Samuel Scharf, MFA studio art ’12, believes in open and honest dialogue when it comes to art. “I’m interested in just speaking to and having conversations with people who show an interest enough to say, ‘Why’d you choose that color? Why did you choose to do that performance?’ That way, we can grow together in the discussion,” explains Scharf.

That’s what Scharf hopes viewers ask about his “Self-Portrait” installation on display at the Arlington Arts Center through September 25. The eight-foot wooden cube with a door, an LED light bulb, a spot to sit, and a bright orange interior, listed as one of “Ten objects that will amaze you” by the Washington Post, is meant to make the viewer part of the performance.

“When you walk into that piece and shut the door, my hope for is that you have a contemplative moment, even if you’re challenged by the color or you’re challenged by the solitude or the confinement, and to meet that challenge,” Scharf says. “I really want to have that discussion with the viewer.”

Feeling this way about his art hasn’t been an easy process. Scharf worked a full-time job while making art in his free time for six years before he entered the MFA program in 2010, and coming into an atmosphere where the only goal was making art all day and then receiving criticism from professors was a trial. “For the first time in my career, I had a group of people specifically focused on looking at my artwork and how it’s evolving. ‘Where can this go? What are you trying to say here? Are you fully aware of what you’re doing and why you’re doing it?’” he says.

Scharf was doing found object art before starting at American University. After a couple of months in the MFA program, his professors helped him realize that he was very much aware of his viewer, almost to a fault. “In a couple of criticisms, what was coming back to me was, ‘You’re involved in a “we” conversation. We want you to know what it’s like to be on that other side. Because you’re so interested in the viewer, what if you are the object?’ I got pushed evolutionarily to be the art, and now I’m exploring that,” Scharf explains.

He has no regrets about his changing path. “I was really insecure at first about putting myself out there like that, but this is a real safe space. The professors are really interested in me pushing the boundaries of what I’m doing to the point of full awareness to understand where this goes after I leave,” he says.

Scharf believes that his decision to enroll in an MFA program for studio art was a big deal. He was forced to confront the eventuality of immense debt, the fact that there is no guarantee of a job after graduation, and that he was secure with his decision to be an artist. “I really needed to understand that sticking through this, thick and thin, the successes and the failures are, as a whole, what I’m interested in with an artistic career,” he says.

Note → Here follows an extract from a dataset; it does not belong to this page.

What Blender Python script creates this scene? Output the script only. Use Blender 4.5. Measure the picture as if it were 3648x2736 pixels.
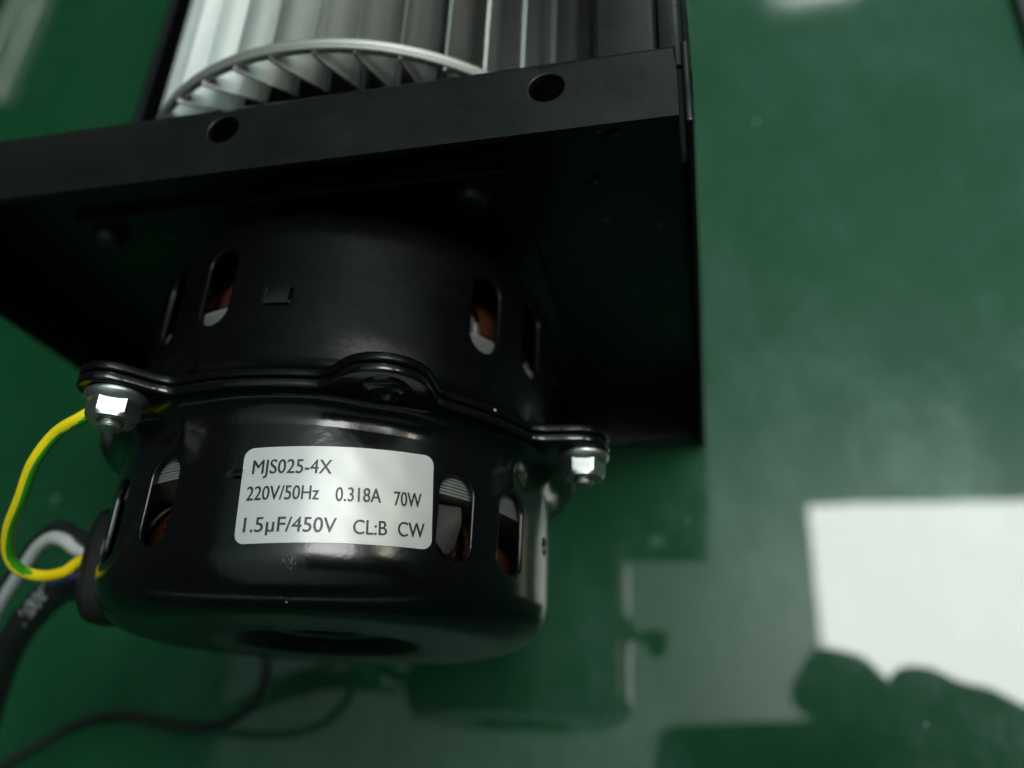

Even after one year of the program, Scharf has already noticed a building of confidence and structure that he’d lacked, which he attributes to working with people who have been through the program before. “It’s changed the way I look at art, it’s changed the way I make art, it’s changed the way I talk about artwork,” he says. “I only want to look at work that I know has been through that process of thinking through the ideas, and that’s the type of work I want to make from now on.”

The university’s MFA program simply solidified for him that he is a “lifer,” someone who has made being an artist his life choice and who has committed to the endless pursuit of creativity and finding his place. His professors have made it clear to him that none of this is an accident, that he was accepted into the MFA program for a reason, and that they believe he has the talent to carry himself through even when others stop making art. “They’re really pushing you to be the best type of artist you are,” he says. “I couldn’t have asked for anything better.”

Samuel Scharf’s “Self-Portrait” is on display through September 25 at the Arlington Art Center, Arlington, Virginia.